I have project written in c/c++ with about three hundred thousand lines of code and using VS2005 to compile my code is just awfully slow.
How slow? I've seen a several-MLoC C++ app compile and link in just under an hour and believe that it could have been much faster, if the developers had been more careful not to include everything everywhere without thinking. (By the time that codebase got so big, it was almost a decade old already. Nobody had the time to spend man years cleaning up old, working code, and then fixing the new bugs introduced by doing so.) If you think 300kLoC takes long, you either use a wrong definition of "too long" :)
or you might have potential to get better.

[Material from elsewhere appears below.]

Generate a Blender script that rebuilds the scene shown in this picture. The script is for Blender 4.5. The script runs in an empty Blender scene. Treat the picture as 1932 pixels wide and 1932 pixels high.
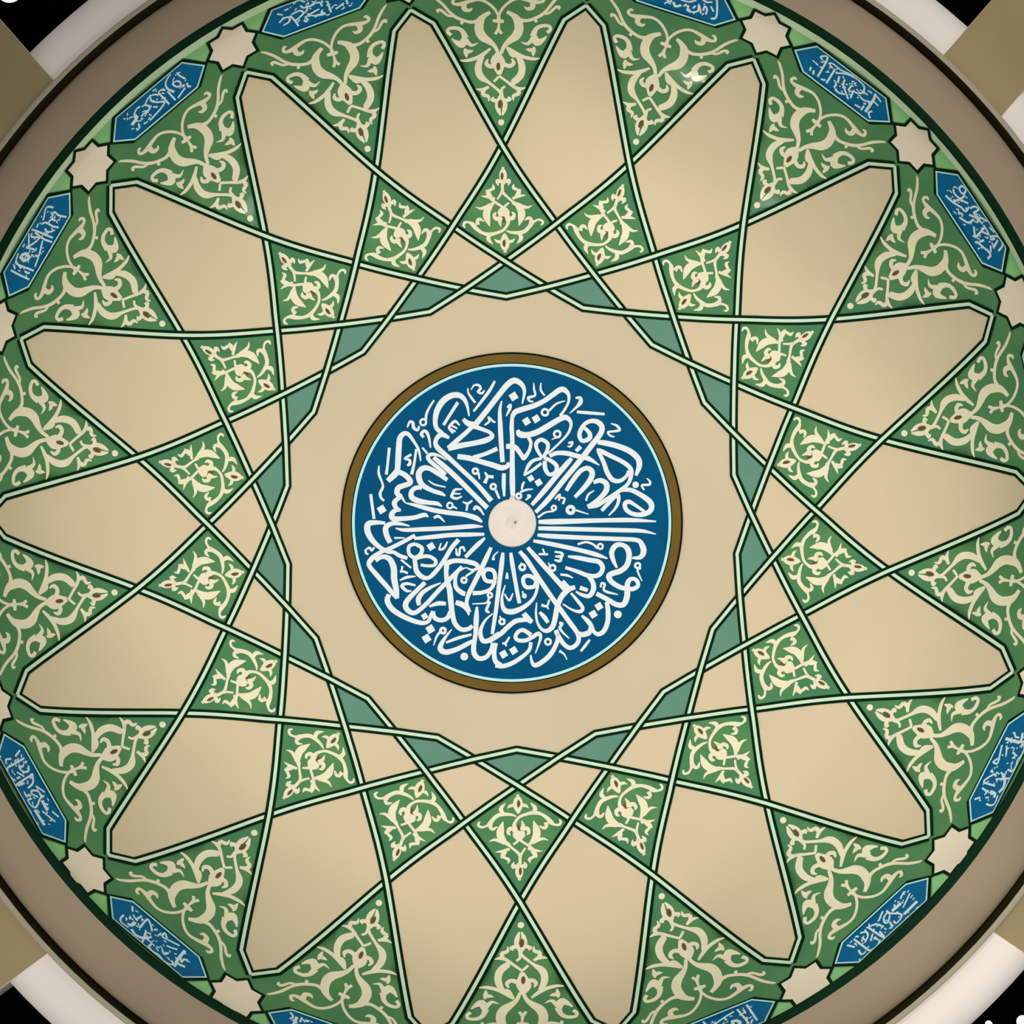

Oh, and BTW: They are so expensive because they can. TTBOMK, there's nothing like it out there, except GCC's distributed builds and XCode's shiny distribution (built on top of that, I believe).
The best you get using VC and without Xoreax is VS' parallel execution using multiple CPU kernels on the same machine. (I think this was introduced by VS 2008, BICBW. Maybe VS 2005 already had it.)
IB is awesome, though. Worth every penny, if you ask me. It put that almost 60mins of the above mentioned app down to 12mins (almost a third of which was spent by the linker). We even hooked up the machines of the girls in the office with IB. First time those machines did something useful. :)
At evenings, when just a few developers were left, you'd have 30 cores compiling for you alone. The introduction of IB actually got me off the C++ newsgroups, where I used to hang out all day, while waiting for the compiler. Others played pool, Quake, or twiddled their thumbs for half the day. I guess buying those expensive licenses actually was a very good deal for our employer back then.